Madonna has talked publicly for the first time about her planned adoption of Malawian infant David Banda, and says her two other children - ten-year-old Lourdes and Rocco, six - are "completely in love with their new baby brother".
The Material Girl singer was talking to Oprah Winfrey via satellite from her London home in an effort to quell the storm over her adoption plans and explain why she wanted to give 13-month-old David a home. "I wanted to go into a Third World country - I wasn't sure where - and give a life to a child who might not otherwise have had one," she told the US chat-show queen. "I didn't realise that the adoption was causing controversy until I came back (from Africa)."
With tears in her eyes she spoke of the moment she caught sight of little David in a video shot by the orphanage where he'd been placed, alongside 500 other children, when he was just two weeks old. "An eight-year-old girl who is living with HIV was holding this child. I became transfixed by him, but I didn't yet know I was going to adopt him. I was just drawn to him."
When the pop superstar met David - whose mum died shortly after giving birth - he had severe pneumonia and had already survived malaria and tuberculosis. "I was in a state of panic, because I didn't want to leave him in the orphanage," said the singer. Although still not fully recovered, Madonna says her new son is now "much better than he was when we found him".

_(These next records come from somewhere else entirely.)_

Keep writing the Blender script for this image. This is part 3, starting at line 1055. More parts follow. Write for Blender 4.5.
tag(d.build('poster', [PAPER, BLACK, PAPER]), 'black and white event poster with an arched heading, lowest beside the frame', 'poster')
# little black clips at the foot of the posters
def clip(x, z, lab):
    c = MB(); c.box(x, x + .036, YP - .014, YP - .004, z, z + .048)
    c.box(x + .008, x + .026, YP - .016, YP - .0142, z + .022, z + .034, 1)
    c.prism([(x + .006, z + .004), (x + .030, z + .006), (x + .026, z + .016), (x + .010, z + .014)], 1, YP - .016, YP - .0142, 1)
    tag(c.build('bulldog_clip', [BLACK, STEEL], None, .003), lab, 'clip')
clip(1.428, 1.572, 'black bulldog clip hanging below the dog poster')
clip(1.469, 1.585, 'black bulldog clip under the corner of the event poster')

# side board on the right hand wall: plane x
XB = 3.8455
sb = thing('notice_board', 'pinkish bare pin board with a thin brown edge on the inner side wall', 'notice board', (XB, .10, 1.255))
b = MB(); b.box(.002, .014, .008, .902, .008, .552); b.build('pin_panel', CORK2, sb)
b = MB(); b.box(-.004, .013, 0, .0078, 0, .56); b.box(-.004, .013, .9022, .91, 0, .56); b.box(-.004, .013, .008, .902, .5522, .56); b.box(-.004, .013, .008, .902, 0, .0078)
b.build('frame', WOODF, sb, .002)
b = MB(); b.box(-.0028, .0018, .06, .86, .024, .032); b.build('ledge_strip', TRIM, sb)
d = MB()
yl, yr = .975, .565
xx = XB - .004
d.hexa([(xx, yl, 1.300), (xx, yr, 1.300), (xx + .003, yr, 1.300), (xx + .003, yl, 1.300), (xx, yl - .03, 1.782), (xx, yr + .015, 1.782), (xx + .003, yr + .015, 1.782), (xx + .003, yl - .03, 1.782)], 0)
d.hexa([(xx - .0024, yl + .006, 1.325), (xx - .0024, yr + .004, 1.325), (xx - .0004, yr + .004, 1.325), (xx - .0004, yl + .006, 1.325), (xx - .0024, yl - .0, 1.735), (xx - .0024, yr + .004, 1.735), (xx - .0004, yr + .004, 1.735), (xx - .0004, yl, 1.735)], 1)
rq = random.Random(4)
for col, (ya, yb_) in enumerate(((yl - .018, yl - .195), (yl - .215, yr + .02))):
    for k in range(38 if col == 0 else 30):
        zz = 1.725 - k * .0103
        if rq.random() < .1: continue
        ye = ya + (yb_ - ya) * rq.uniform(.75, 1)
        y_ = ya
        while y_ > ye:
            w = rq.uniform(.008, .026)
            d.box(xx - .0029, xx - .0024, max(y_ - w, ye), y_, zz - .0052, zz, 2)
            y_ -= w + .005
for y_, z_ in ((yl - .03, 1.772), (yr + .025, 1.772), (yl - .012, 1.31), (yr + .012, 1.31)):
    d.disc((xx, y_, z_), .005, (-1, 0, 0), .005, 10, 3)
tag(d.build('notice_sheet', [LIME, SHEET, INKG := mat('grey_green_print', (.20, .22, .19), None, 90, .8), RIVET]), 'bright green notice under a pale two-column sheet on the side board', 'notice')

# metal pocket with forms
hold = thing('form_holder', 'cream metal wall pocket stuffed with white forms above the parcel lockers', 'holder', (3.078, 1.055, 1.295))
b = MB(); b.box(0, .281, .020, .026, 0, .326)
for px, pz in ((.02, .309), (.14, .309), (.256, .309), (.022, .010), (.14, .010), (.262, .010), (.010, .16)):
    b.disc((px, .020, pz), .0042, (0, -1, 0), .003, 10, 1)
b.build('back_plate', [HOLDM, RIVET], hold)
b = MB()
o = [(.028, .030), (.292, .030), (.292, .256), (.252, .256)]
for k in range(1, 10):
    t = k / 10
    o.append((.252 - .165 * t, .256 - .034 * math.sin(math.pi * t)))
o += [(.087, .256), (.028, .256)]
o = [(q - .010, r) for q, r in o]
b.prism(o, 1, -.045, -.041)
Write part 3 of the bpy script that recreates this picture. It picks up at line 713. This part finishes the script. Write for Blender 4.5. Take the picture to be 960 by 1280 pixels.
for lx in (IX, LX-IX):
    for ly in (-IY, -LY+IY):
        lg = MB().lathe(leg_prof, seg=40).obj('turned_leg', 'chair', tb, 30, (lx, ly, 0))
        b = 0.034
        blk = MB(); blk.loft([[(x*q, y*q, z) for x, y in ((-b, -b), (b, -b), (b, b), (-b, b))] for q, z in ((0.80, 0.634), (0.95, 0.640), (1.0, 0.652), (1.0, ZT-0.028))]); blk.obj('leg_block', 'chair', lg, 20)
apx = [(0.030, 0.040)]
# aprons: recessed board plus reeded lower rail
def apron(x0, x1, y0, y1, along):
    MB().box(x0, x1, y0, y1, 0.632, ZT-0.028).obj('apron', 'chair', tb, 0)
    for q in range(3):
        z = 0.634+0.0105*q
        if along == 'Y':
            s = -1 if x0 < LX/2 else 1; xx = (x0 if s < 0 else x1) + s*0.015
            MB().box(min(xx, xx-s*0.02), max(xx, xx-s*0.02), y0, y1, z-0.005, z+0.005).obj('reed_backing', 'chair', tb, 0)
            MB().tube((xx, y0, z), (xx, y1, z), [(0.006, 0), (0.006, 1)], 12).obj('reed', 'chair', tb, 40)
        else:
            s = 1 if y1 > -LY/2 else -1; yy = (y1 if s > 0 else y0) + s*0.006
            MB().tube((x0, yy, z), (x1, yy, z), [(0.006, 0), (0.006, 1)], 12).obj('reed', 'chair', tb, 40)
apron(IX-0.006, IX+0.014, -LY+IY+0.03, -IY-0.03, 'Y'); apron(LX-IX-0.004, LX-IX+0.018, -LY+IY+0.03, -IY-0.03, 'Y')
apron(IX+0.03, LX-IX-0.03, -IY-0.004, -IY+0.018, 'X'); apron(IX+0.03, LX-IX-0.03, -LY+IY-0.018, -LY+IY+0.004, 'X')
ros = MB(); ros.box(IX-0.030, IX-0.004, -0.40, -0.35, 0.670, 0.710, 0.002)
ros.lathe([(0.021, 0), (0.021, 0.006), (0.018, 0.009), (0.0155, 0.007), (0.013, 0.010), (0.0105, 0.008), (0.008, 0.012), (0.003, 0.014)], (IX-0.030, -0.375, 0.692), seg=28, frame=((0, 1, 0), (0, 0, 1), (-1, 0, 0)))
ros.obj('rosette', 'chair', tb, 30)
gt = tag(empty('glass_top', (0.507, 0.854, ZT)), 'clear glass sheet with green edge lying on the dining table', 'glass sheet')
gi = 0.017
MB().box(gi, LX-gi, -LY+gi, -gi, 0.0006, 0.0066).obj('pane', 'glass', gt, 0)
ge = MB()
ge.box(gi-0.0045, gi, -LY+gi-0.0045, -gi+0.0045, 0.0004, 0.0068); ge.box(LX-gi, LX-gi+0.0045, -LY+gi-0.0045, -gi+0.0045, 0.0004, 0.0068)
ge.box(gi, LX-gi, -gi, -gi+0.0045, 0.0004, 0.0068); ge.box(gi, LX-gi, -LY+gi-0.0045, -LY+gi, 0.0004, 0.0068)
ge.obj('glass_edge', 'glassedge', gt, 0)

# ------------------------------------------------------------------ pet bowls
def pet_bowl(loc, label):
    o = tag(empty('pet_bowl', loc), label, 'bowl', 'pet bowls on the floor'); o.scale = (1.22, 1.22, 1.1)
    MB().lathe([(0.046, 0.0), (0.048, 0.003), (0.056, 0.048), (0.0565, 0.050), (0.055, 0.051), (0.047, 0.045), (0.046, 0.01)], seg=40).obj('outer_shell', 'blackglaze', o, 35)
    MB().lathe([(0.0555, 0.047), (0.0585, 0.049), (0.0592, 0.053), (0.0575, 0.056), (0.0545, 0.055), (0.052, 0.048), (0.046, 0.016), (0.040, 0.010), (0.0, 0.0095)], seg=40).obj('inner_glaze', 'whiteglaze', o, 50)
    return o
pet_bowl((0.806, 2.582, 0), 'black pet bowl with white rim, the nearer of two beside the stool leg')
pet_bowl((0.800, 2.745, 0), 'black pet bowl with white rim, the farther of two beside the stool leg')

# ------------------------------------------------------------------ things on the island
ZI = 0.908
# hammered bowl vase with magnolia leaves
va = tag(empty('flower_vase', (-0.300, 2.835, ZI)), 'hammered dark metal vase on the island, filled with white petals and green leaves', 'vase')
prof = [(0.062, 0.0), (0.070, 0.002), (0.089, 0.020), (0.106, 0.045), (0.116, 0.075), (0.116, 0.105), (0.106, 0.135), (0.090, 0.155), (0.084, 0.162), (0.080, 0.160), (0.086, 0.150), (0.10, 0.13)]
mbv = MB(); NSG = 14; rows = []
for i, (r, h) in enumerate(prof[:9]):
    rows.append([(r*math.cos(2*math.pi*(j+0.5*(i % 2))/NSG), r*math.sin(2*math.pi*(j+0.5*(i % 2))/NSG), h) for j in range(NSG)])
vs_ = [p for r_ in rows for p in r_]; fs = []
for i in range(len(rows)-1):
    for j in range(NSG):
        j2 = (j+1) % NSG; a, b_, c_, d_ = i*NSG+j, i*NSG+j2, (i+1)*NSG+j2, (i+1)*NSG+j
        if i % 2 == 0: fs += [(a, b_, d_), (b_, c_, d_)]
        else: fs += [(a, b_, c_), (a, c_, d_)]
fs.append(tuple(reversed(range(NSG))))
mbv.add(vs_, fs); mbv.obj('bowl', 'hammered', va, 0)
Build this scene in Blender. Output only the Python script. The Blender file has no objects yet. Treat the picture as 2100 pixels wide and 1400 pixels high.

Justifying her decision to help the youngster, she said: "No one from his extended family had visited him since the time he arrived. So from my perspective, there was no one looking after David's welfare."
She later met with the tot's father, Yohane Banda, who agreed to put him up for adoption. Since then Mr Banda has apparently changed his stance towards his son's future several times, although Madonna does not believe he regrets his decision to permit him being adopted.
"I sat in that room, looked into that man's eyes," she says. "He said he was very grateful that I was going to give his son a life, and that had he kept his son with him in the village he would have buried him. I didn't really need any more confirmation that I was doing the right thing and I had his blessing."
Michigan-born Madonna believes David's father had been "terrorised" by some sections of the media. "They have asked him things, repeatedly and they have put words into his mouth," she said. The singer has clearly been hurt by the negative press her actions have drawn. "I think, for me, I'm disappointed because it discourages other people from doing the same thing."
During the interview Madonna revealed she has been impressed by her children's response to their new sibling, who is currently recovering at her London home. "They've never once said, 'What is he doing here?' or mentioned the difference in his skin colour or questioned his presence in our life. That is an amazing lesson that children teach us."
She said she and her British film-maker husband Guy Richie had wanted to adopt for two years, but insists her celebrity status has not helped her in her plans. "I assure you it doesn't matter who you are or how much money you have, nothing goes fast in Africa."